When Shun went to pay respects to Emperor Yao, the Emperor lodged his son-in-law in a secondary palace and entertained him. They took turns being host and guest; this is an example of the Son of Heaven befriending a commoner.
When those below respect those above, it is called honoring the noble; when those above respect those below, it is called honoring the worthy. Honoring the noble and honoring the worthy share the same underlying principle.”
Note
This passage from the Wan Zhang II chapter of the Mencius systematically articulates the core Confucian thoughts on the “way of friendship” and the “etiquette of respecting the worthy.” Drawing on historical context and traditional commentaries, we can understand its philosophy through the following dimensions:
- The Essence of Friendship: “Befriending Virtue” and Personal Equality
Mencius proposed the highest principle of friendship: one must strip away all worldly labels of status, age, and power. True friendship is based on “befriending virtue,” a mutual appreciation of each other’s moral character. Through the example of Meng Xianzi befriending five commoners, Mencius vividly depicted this transcendence of class-based personal equality: in the face of morality, there is no distinction between a high minister and a commoner. This broke the absolute constraints of the feudal hierarchy on interpersonal relationships and established the independent and egalitarian Confucian view of friendship. - The Hierarchy of Respecting the Worthy: From “Scholar’s Respect” to “Ruler’s Respect”

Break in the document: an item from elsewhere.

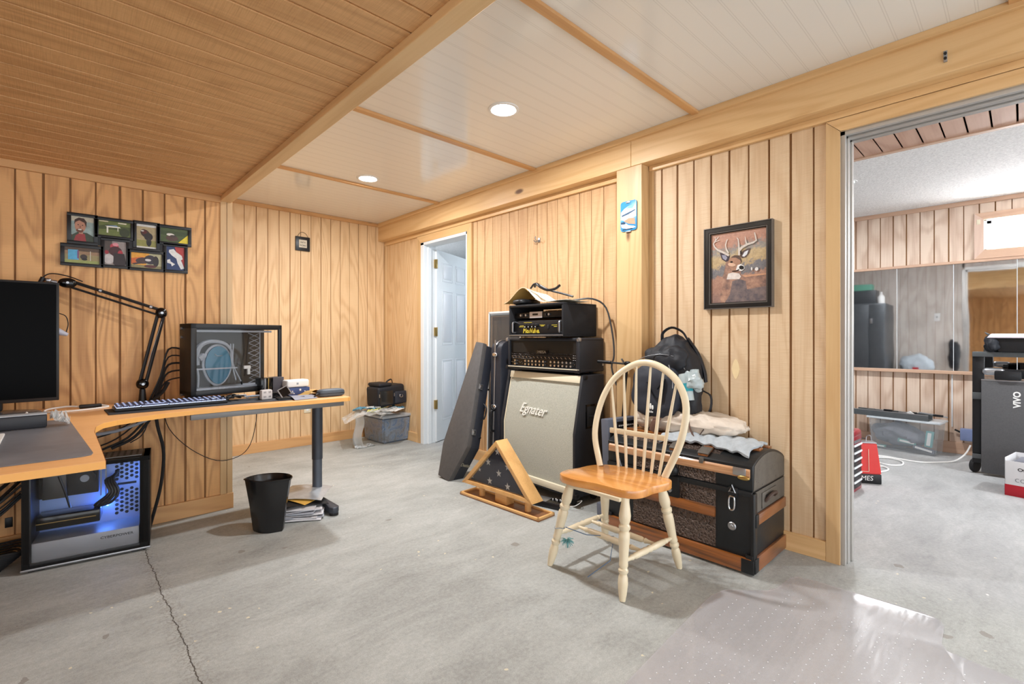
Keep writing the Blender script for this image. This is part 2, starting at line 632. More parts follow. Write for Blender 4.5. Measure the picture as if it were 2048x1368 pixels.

Using the example of Duke Ping of Jin and Hai Tang, Mencius offered a profound critique and elevation of “respecting the worthy.” Duke Ping was extremely respectful and obedient to Hai Tang in daily life, but only stayed at the level of personal courtesy, without granting him actual political power (“did not share heavenly ranks, duties, or salary”). Mencius argued that this was merely a scholar’s respect. True respect from a ruler must involve integrating the worthy into the core of national governance, allowing them to truly participate in managing the empire. This reflects the strong Confucian political demand for “practical application” and “placing the worthy in office.” - The Unity of “Honoring the Noble” and “Honoring the Worthy”: A Bilateral Moral Contract
At the end of the passage, Mencius made a highly significant political philosophy assertion: “When those below respect those above, it is called honoring the noble; when those above respect those below, it is called honoring the worthy. Both share the same underlying principle.” In traditional patriarchal society, “honoring the noble” (subordinates obeying superiors) was a unilateral demand to maintain rule. Mencius, however, added “honoring the worthy” (superiors showing reverence to subordinates), transforming it into a bilateral moral contract. This means that power and status are no longer grounds for arrogance; only by demonstrating reverence for morality and talent can a ruler’s rule possess true legitimacy.
萬章問曰:「敢問友。」
孟子曰:「不挾長,不挾貴,不挾兄弟而友。友也者,友其德也,不可以有挾也。孟獻子,百乘之家也,有友五人焉:樂正裘、牧仲,其三人,則予忘之矣。獻子之與此五人者友也,無獻子之家者也。此五人者,亦有獻子之家,則不與之友矣。非惟百乘之家為然也。雖小國之君亦有之。費惠公曰:『吾於子思,則師之矣;吾於顏般,則友之矣;王順、長息則事我者也。』非惟小國之君為然也,雖大國之君亦有之。晉平公之於亥唐也,入云則入,坐云則坐,食云則食。雖疏食菜羹,未嘗不飽,蓋不敢不飽也。然終於此而已矣。弗與共天位也,弗與治天職也,弗與食天祿也,士之尊賢者也,非王公之尊賢也。舜尚見帝,帝館甥于貳室,亦饗舜,迭為賓主,是天子而友匹夫也。用下敬上,謂之貴貴;用上敬下,謂之尊賢。貴貴、尊賢,其義一也。」